Question

$14g$ of ${{N}_{2}}$ gas is heated in a closed rigid container to increase its temperature from $23{}^\circ C$ to $43{}^\circ C$. The amount of heat supplied to the gas will be given as,
$\begin{align}
  & A.25cal \\
 & B.50cal \\
 & C.100cal \\
 & D.30cal \\
\end{align}$

Answer 1

Hint: First of all, the number of moles of gas inside the closed rigid container should be found out. In a closed rigid container, the change in volume of the gas will be zero. Therefore the work done will be also zero. Using these details the heat supplied is calculated which will be the product of number of moles, specific heat capacity at constant volume and the change in temperature. These all may help you to solve this question.

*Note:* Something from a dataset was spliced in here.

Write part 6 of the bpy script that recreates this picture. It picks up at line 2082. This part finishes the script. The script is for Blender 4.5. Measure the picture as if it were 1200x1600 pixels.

Complete step by step answer:
First of all let us calculate the number of moles in the container. The mass of the gas inside the container and the molecular mass of the nitrogen gas is also known. Therefore we can write that,
$\begin{align}
  & m=14g \\
 & M=28g \\
\end{align}$
Using these values we can calculate the number of moles which can be written as,
$n=\dfrac{m}{M}$
Substituting the values in it will give,
$n=\dfrac{14}{28}=\dfrac{1}{2}$
As the container is closed and rigid, the volume change will be zero. Therefore we can write that,
$\Delta V=O$
Hence the work done will be also zero as the volume change is zero. This can be given by the equation,
$\Delta W=P\Delta V=O$
Therefore according to the equation,
$\Delta Q=\Delta U+\Delta W$
As the change in work done is zero, the heat supplied will be equal to the change in internal energy. This can be shown as,
$\Delta Q=\Delta U$
The change in internal energy is given by the product of number of moles, specific heat capacity at constant volume and the change in temperature.
Therefore the equation will be,
$\Delta Q=n{{C}_{V}}\Delta T$
The nitrogen molecule is given as diatomic. Therefore the specific heat at constant volume can be expressed as,
${{C}_{V}}=\dfrac{5R}{2}$
Substituting the values in the equation will give,
$\Delta Q=n\dfrac{5R}{2}\Delta T$
Where $R$be the universal gas constant.
As the temperature difference is,
$\Delta T=43-23=20{}^\circ C$
And universal gas constant is,
$R=2\dfrac{cal}{mol-{}^\circ C}$
We can write that,
$\Delta Q=\dfrac{1}{2}\times \dfrac{5}{2}\times 2\times 20=50cal$

So, the correct answer is “Option B”.

Note: Specific heat capacity is the amount of heat required to raise the temperature of one kilogram of substance by one kelvin. There are two specific heat capacities. One is specific heat capacity at constant volume, ${{C}_{V}}$. Another one is specific heat capacity at constant pressure, ${{C}_{P}}$.